While other vegetable farmers have welcomed the mildest Christmas period in 14 years, rhubarb growers in West Yorkshire say they're faced with delays and potential quality problems because of this winter's failure to deliver the cold and frost their specialty crop needs, The Guardian reported.

The plants are rooted outside and need intense cold before being moved to dimly-lit sheds to be "tricked" into rapid growth which produces succulent sweet-and-sour flavors.

Rhubarb has enjoyed a revival in the last 20 years, growers said.

"We're back to supplying all sorts of top-end hotels and restaurants," Janet Oldroyd Hulme of Oldroyd's, the area's biggest producer, said. "That was how it used to be in the old days and it's a tonic that the taste's come back.

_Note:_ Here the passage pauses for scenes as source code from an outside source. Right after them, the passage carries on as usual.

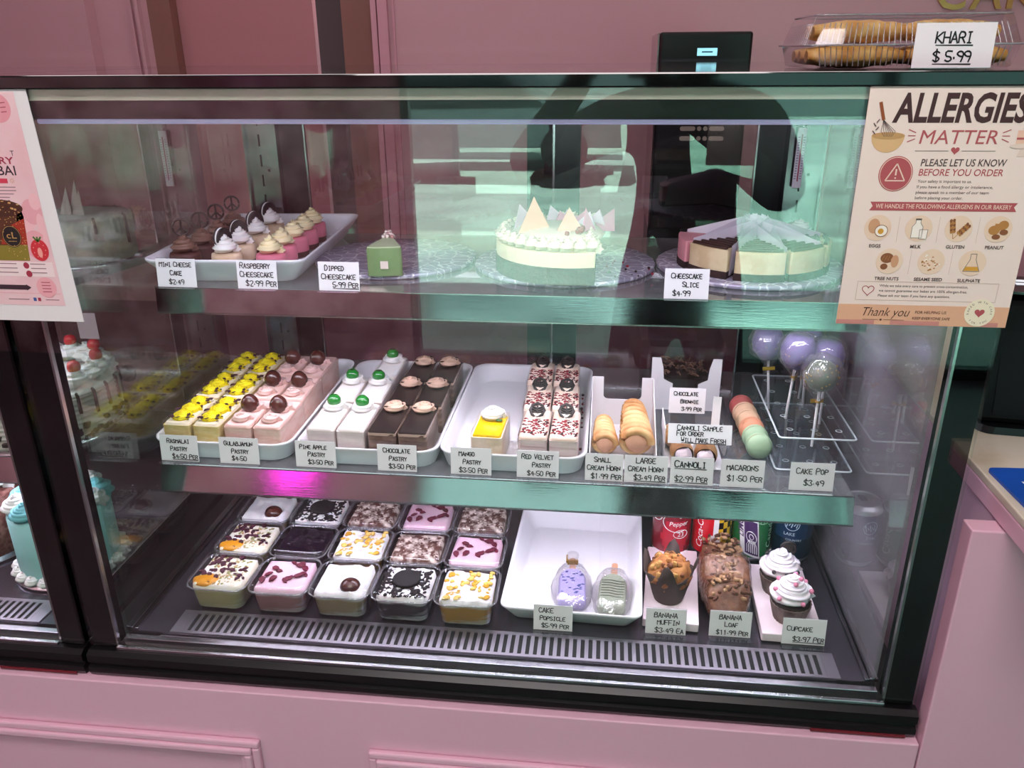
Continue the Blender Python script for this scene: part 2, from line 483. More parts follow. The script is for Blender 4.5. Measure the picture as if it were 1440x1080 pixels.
# ------------------------------------------------------------------ refrigerated display case
DECK = .0575
def build_case():
    c = root('display_case')
    b = MB()
    b.box(.004, 1.196, .004, .70, 0, .043)
    prof = [(-.002, 0), (-.010, .002), (-.013, .008), (-.013, .017), (-.008, .019), (-.008, .024), (-.012, .026), (-.012, .038), (-.004, .043), (.006, .043), (.006, 0)]
    b.loft([[(x, y, z) for y, z in prof] for x in (.002, 1.198)], True, True, 0, False)
    part('base', b, [black], c)
    b = MB().box(1.06, 1.185, -.0145, -.0132, .003, .007); part('red_label_strip', b, M('dark_red', '6e1420', .5), c)
    part('sill_trim', MB().box(.046, 1.155, -.002, .004, .0432, .0485).box(.05, 1.15, .014, .024, .0432, .054).box(.1, 1.1, .024, .029, .0432, .0515), steel, c, .0006)
    part('front_glass', MB().box(.004, 1.196, 0, .005, .0487, .838), glass, c)
    for x0, x1, xs in ((.006, .0425, .0427), (1.1575, 1.194, 1.1543)):
        p = part('post', MB().box(x0, x1, .0055, .03, .0435, .838), blackgloss, c)
        part('edge_trim', MB().box(xs, xs+.003, .0055, .012, .0435, .838), steel, p)
    part('header', MB().box(.046, 1.154, .0055, .028, .806, .8255), black, c)
    part('light_trim', MB().box(.046, 1.154, .0055, .009, .826, .838), M('cream_trim', 'd8cfc6', .4), c)
    part('top_panel', MB().box(0, 1.2, -.004, .72, .8385, .853), M('top_gloss', '0a0d0c', .05, coat=.5), c, .0015)
    part('lid_liner', MB().box(.055, 1.145, .032, .655, .828, .838), M('liner_grey', '9c97a0', .35), c)
    for x in (.0485, 1.1465):
        part('side_glass', MB().box(x, x+.005, .0305, .655, .062, .827), sideglass if x < .5 else clear('right_side_glass', 'eef1f0', .07, 0.0, haze=.30, hazecol='b3adb6'), c)
        q = -1 if x > .5 else 1
        part('side_channel', MB().box(x-.003, x+.008, .0305, .655, .0558, .0618).box(x+q*.010, x+q*.010+.006, .0305, .655, .0558, .060), colsteel, c, .0008)
    part('deck', MB().box(.049, 1.151, .0305, .655, .0435, .0555), darksteel, c)
    b = MB().box(.115, 1.105, .0310, .036, .0556, .0575).box(.115, 1.105, .0766, .0835, .0556, .0575)
    n = 82
    for i in range(n+1):
        x = .137+(1.084-.137)*i/n
        b.box(x-.0028, x+.0028, .036, .0766, .0556, .0575)
    b.box(.115, .134, .036, .0766, .0556, .0575).box(1.087, 1.105, .036, .0766, .0556, .0575)
    b.box(.118, 1.102, .034, .08, .0553, .0558, 1)
    part('air_grille', b, [grillesteel, blackmat], c)
    # rear steel columns with slots for the shelf brackets
    for x0, x1, xs in ((.056, .122, .085), (1.078, 1.144, 1.105)):
        b = MB().box(x0, x1, .655, .70, .044, .827)
        b.box(x0, x0+.004, .648, .655, .06, .82).box(x1-.004, x1, .648, .655, .06, .82)
        z = .10
        while z < .80:
            b.box(xs-.0016, xs+.0016, .6544, .6552, z, z+.022, 1); z += .038
        for z in (.14, .33, .50, .66, .76): b.lathe([(.0035, 0), (.002, .001)], 10, (0, 0, 0), 1) if False else b.box(xs+.012, xs+.0165, .6543, .6552, z, z+.0045, 1)
        part('shelf_column', b, [colsteel, blackmat], c)
    part('rear_rail', MB().box(.122, 1.078, .66, .70, .785, .827), black, c)
    part('rear_sill', MB().box(.122, 1.078, .66, .70, .044, .085), black, c)
    for x0, x1, y in ((.122, .704, .667), (.602, 1.078, .686)):
        t = .048
        b = MB().box(x0, x0+t, y, y+.014, .086, .784).box(x1-t, x1, y, y+.014, .086, .784)
        b.box(x0+t, x1-t, y, y+.014, .754, .784).box(x0+t, x1-t, y, y+.014, .086, .12)
        d = part('rear_door', b, black, c)
        part('door_pane', MB().box(x0+t, x1-t, y+.004, y+.009, .12, .754), clear('door_glass', 'e9e4e6', .08, 0.0), d)
        for xe in (x0+t, x1-t-.003): part('door_edge', MB().box(xe, xe+.003, y-.001, y, .12, .754), steel, d)
    t = part('light_tube', MB().tube([(.07, .046, .8005), (1.13, .046, .8005)], .0032, 10), M('led_strip_dim', 'd9ccff', .5, emit=.28), c)
    part('light_housing', MB().box(.065, 1.135, .030, .062, .804, .8275), M('housing_dark', '1a181c', .5), c)
    area('case_top_light', (.6, .056, .794), (.6, .30, .40), 1.06, .02, 2.9, (.88, .79, 1.0), c)
    return c

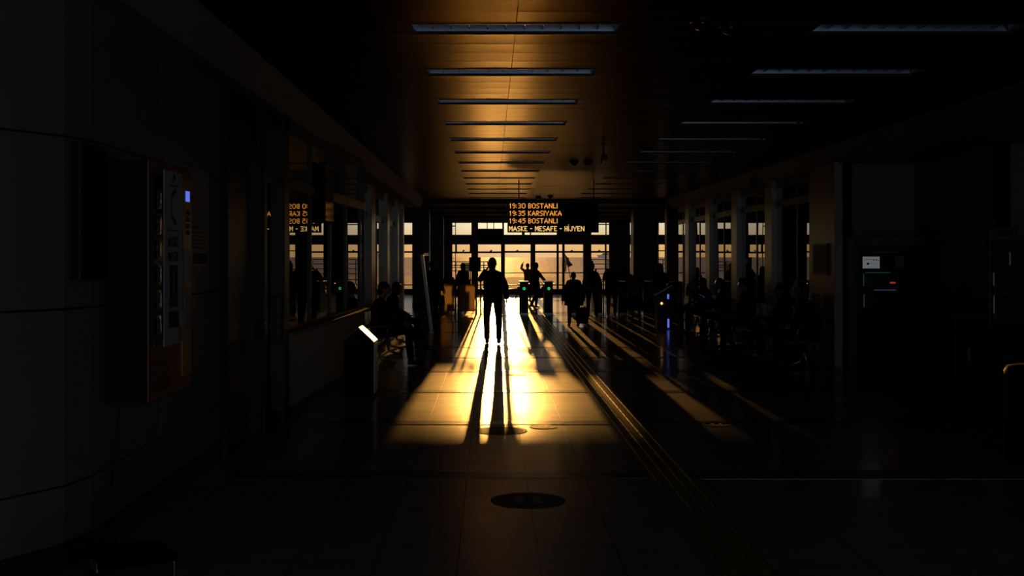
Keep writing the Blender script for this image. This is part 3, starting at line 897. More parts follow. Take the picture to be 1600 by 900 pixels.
MB().box(D, D + 0.01, 0.08, 0.42, 0.06, 0.24).build('delivery_flap', 'black', t)
MB().box(D, D + 0.01, 0.46, 0.64, 0.06, 0.24).build('front_plate', 'red', t)
for i in range(6):
    o = MB()
    o.loft([(0, 0, 0), (0, 0, 0.02), (0, 0, 0.10), (0, 0, 0.125)], [(0.045, 0.004), (0.045, 0.012), (0.045, 0.012), (0.045, 0.003)], 10, side=(0, 1, 0))
    q = o.build('snack_packet', 'foil', None, (VX0 + D + 0.03, Ya + 0.10, 0.86 + 0.41 + i * 0.155))
    tag(q, 'shiny wrapped packet in the vending machine display, %s from the top' % ORD[5 - i], 'packet', 'packets in the vending machine')
tag(MB().loft([(VX0 + 0.06, 7.02, 0.87), (VX0 + 0.05, 7.0, 0.66), (VX0 + 0.03, 6.97, 0.52), (VX0 + 0.02, 6.99, 0.36)], 0.007, 6).build('power_cable', 'black', smooth=True), 'black power cable hanging down below the vending machine', 'cable')

# poster, holder, dark framed panel
t = thing('poster', 'pale wall poster with dark print beyond the vending machine', 'poster', (-2.345, 8.3, 1.68))
MB().box(0, 0.006, 0.0, 1.25, 0, 0.78).build('sheet', mat('aged_paper', (0.34, 0.35, 0.34), 0.5), t)
p = MB()
for i, (y0, y1, z0, z1) in enumerate(((0.2, 0.75, 0.50, 0.55), (0.35, 0.7, 0.42, 0.46), (0.5, 0.62, 0.33, 0.45), (0.2, 0.9, 0.30, 0.315), (0.6, 1.2, 0.02, 0.10))):
    p.box(0.006, 0.008, y0, y1, z0, z1)
p.build('print', 'ink', t)
p = MB()
for i in range(5): p.box(0.006, 0.008, 0.55, 1.15, 0.14 + i * 0.03, 0.155 + i * 0.03)
p.build('print_lines', 'brown_ink', t)
t = thing('sanitizer_holder', 'dark rounded holder hanging on the wall past the vending machine', 'dispenser', (-2.33, 8.05, 1.20))
MB().loft([(0.06, 0, 0.0), (0.06, 0, 0.04), (0.055, 0, 0.18), (0.04, 0, 0.28), (0.03, 0, 0.30)], [(0.055, 0.05), (0.07, 0.062), (0.06, 0.055), (0.035, 0.035), (0.015, 0.015)], 14).build('bottle', mat('dark_brown_plastic', (0.03, 0.015, 0.008), 0.3), t, smooth=True)
MB().box(-0.02, 0.03, -0.04, 0.04, 0.02, 0.3).build('bracket', 'black', t)
Y0 = 6.42
t = thing('wall_notice_case', 'tall dark framed case with three panels beside the vending machine', 'display case', (-2.345, 6.44, 1.62))
MB().box(0, 0.05, 0, 0.44, 0, 0.78).build('frame', 'black', t, bevel=0.006)
for i in range(3): MB().box(0.05, 0.056, 0.03, 0.41, 0.03 + i * 0.25, 0.25 + i * 0.25).build('panel', 'glossy_black', t)

# ------------------------------------------------------------------ floor: tactile strip, stickers
def tactile(name, lab, x0, y0, length, along):
    t = thing(name, lab, 'tactile strip', (x0, y0, 0))
    L, Wd = length, 0.36
    pl = MB(); br = MB()
    n = int(L / 0.36)
    for i in range(n):
        a = i * 0.36
        A = (0, Wd, a + 0.002, a + 0.358) if along == 'y' else (a + 0.002, a + 0.358, 0, Wd)
        pl.box(A[0], A[1], A[2], A[3], 0, 0.004)
        for k in range(4):
            c = 0.045 + k * 0.09
            B = (c - 0.014, c + 0.014, a + 0.022, a + 0.338) if along == 'y' else (a + 0.022, a + 0.338, c - 0.014, c + 0.014)
            x0_, x1_, y0_, y1_ = B
            br.add([(x0_, y0_, 0.004), (x1_, y0_, 0.004), (x1_, y1_, 0.004), (x0_, y1_, 0.004), (x0_ + 0.006, y0_ + 0.006, 0.0095), (x1_ - 0.006, y0_ + 0.006, 0.0095), (x1_ - 0.006, y1_ - 0.006, 0.0095), (x0_ + 0.006, y1_ - 0.006, 0.0095)],
                   [(4, 5, 6, 7), (0, 1, 5, 4), (1, 2, 6, 5), (2, 3, 7, 6), (3, 0, 4, 7)])
    pl.build('paving_tile', 'tactile', t)
    tag(br.build('raised_rib_pattern', 'brass', t), kind='stuff')
    return t
tactile('tactile_strip', 'long ribbed tactile guiding strip running down the hall to the turnstiles', 1.255, 5.0, 30.2, 'y')
tactile('tactile_strip', 'short ribbed tactile strip branching off across the hall to the cash machines', 1.66, 9.08, 3.7, 'x')
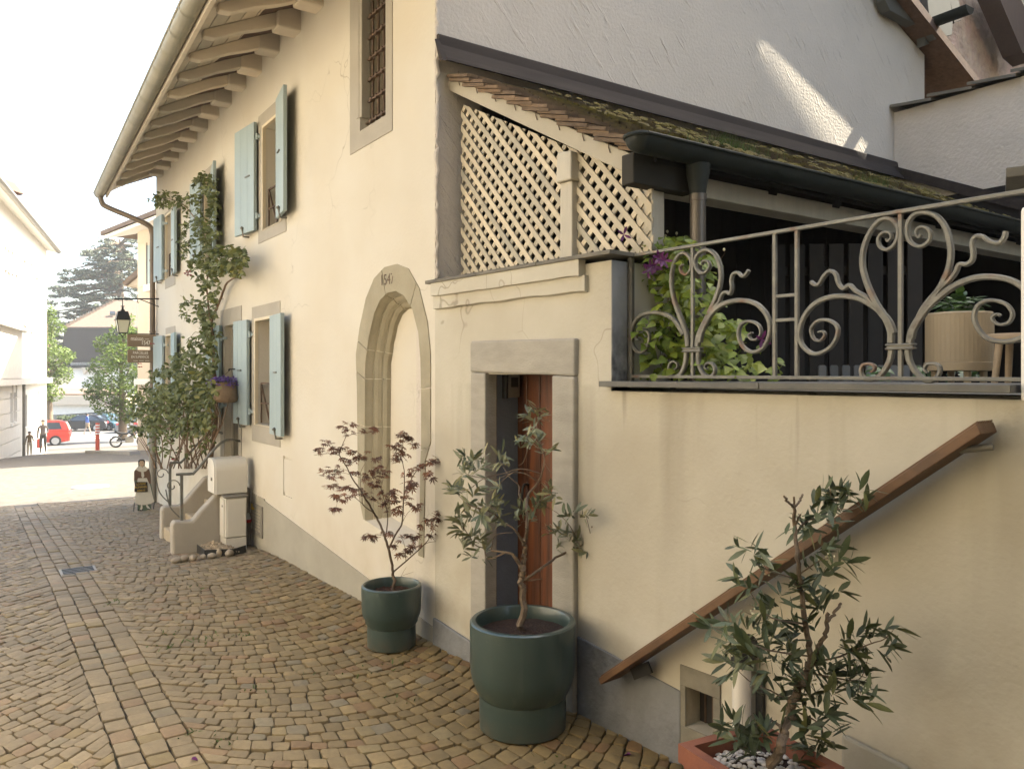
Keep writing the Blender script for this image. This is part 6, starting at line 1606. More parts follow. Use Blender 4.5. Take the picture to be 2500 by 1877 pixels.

"But this year we're seeing conditions which none of us have experienced before and they are worrying."

"The roots should look dead and lifeless when they come in for forcing, but we've been getting some with little sprigs of the new growth already starting," she said.

"I've never seen that in all my life, and we don't want it. It means that the rhubarb isn't really forced and so it doesn't have the special taste."

One or two frosty nights have helped, she said, but more is needed.

"We've caught up a bit since but, nice though this mild weather may be, what we all want is a good, sharp frost."